In the ancient church a young monk would approach an elder and ask, 'Abba may I have a word.' Tom Arthur, in his first year out of seminary, seeks advice from elders in these letters. Michael Jinkins' reply is here.

Dear Michael Jinkins,

Recently I picked up your new book “Letters to New Pastors” (Eerdmans). I was soon to be appointed to my first church after graduating from seminary. I began reading the introduction before I was appointed. Once I started, I realized that it would be more fruitful to wait until I actually began in my first church.

You’ll be glad to know that I put your book down, and in its place I picked up Gregory the Great’s “Pastoral Care” and John Chrysostom’s “On the Preisthood,” as your introduction said I should. I found Gregory’s insights just as helpful for today as they were in his time. His exegesis of the human character was sharp and probing. Chrysostom was a little slow to wade through at the beginning, but after slogging through his defense of why he set his friend up to be ordained while skipping town himself (what was that all about?), I found his insights on the pastoral call applicable and challenging. Thanks for pointing me back to the resources for pastoral vocation in our history. It was amazing to me to see how pastors have essentially dealt with the same issues over the last two thousand years.

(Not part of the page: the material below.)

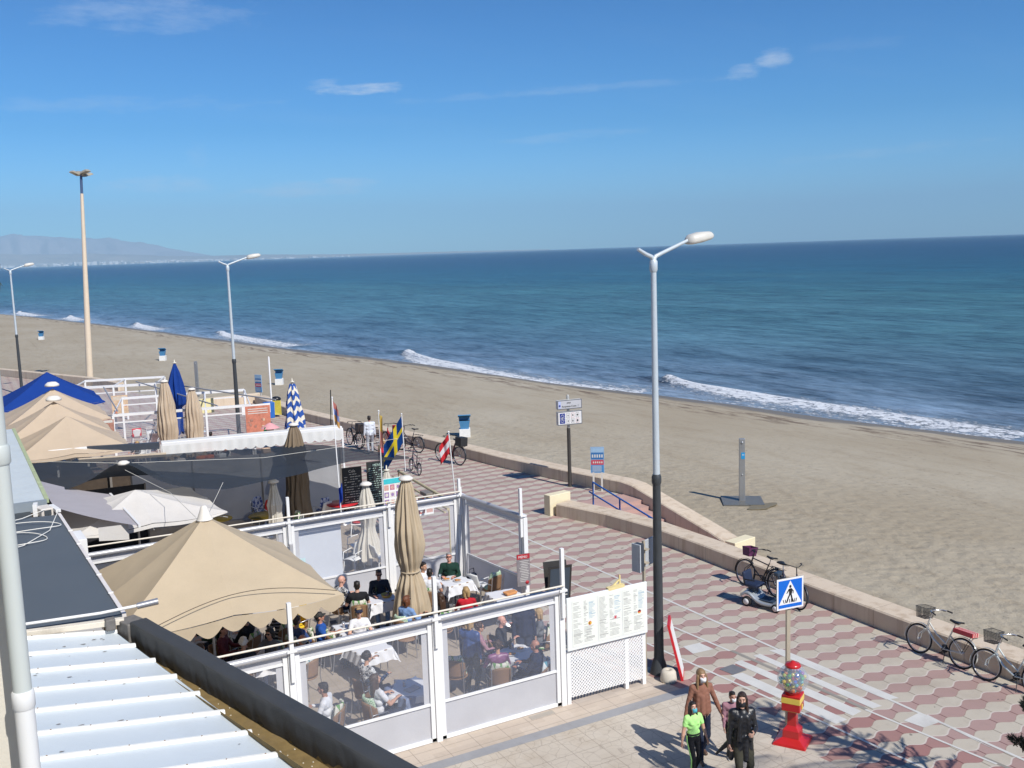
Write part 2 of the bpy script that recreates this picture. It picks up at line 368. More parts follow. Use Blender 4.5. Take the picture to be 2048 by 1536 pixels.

In July I began my first appointment at a United Methodist Church in Lansing, Michigan. I decided that I needed to make a habit of reading for the first 20-30 minutes of every day. I do this first thing in the morning when I come in the office (I do read devotionally each morning at home as well. I’m currently enjoying Howard Thurman’s “Jesus and the Disinherited”). Before I turn on my computer, I pick up a book and read, lest I get sucked down the endless black hole that is the inbox (any further recommendations?).

I began this discipline with your book. What a wonderful exercise this has been! Your letters have given me considerable help in thinking through all kinds of things that I’ve encountered in my first three months: pastoral care, self-care, leadership, preaching. I often found myself passing on a chapter to a staff member or lay leader. Thank you for this wonderful wisdom and practical guidance.

And yet, there was something missing for me.

Let me tell you a little about my church. It is an eight-year-old church plant. I am their second pastor. While this church is United Methodist, it is organized quite differently than most mainline churches. It is built on a model of ministry more similar to that of Rick Warren’s Saddleback or Bill Hybel’s Willow Creek. And even as I say those are different models, it is worth noting that in our denomination’s monthly magazine for pastors, a survey showed that the number one conference attended by United Methodist pastors is Willow Creek’s Leadership Summit. The reality on the ground is that pastors are engaging these kinds of mega-church models of ministry while seminaries tend to roll their eyes at them.

What seems to lay behind most of your letters and much of my seminary education was a very different idea of what the church looks like. It is an image of church more akin to the kind of church that Richard Lischer describes in his book “Open Secrets,” or the kind of church that John Ames pastors in Marilynne Robinson’s novel “Gilead.” My imagination has been working in that direction for the last four years of seminary, and now I find myself in a church that is completely foreign to the average small rural, urban, or suburban mainline church. While I’m no Bill Hybels, I’ve been appointed to Willow Creek when it was in its infancy!

So here’s my question, if you were writing a letter to Rick Warren or Bill Hybels when they were in their late 20s or early 30s just beginning their churches, what would you tell them? What kind of guidance would you give? How would you encourage them to live out the vision that they have lived out at Saddleback and Willow Creek and how would you caution them? I look forward to your letter just as I looked forward to reading first thing every morning your letters to other new pastors.

Peace,

Tom Arthur

Tom Arthur is pastor of Sycamore Creek United Methodist Church in Lansing, Michigan.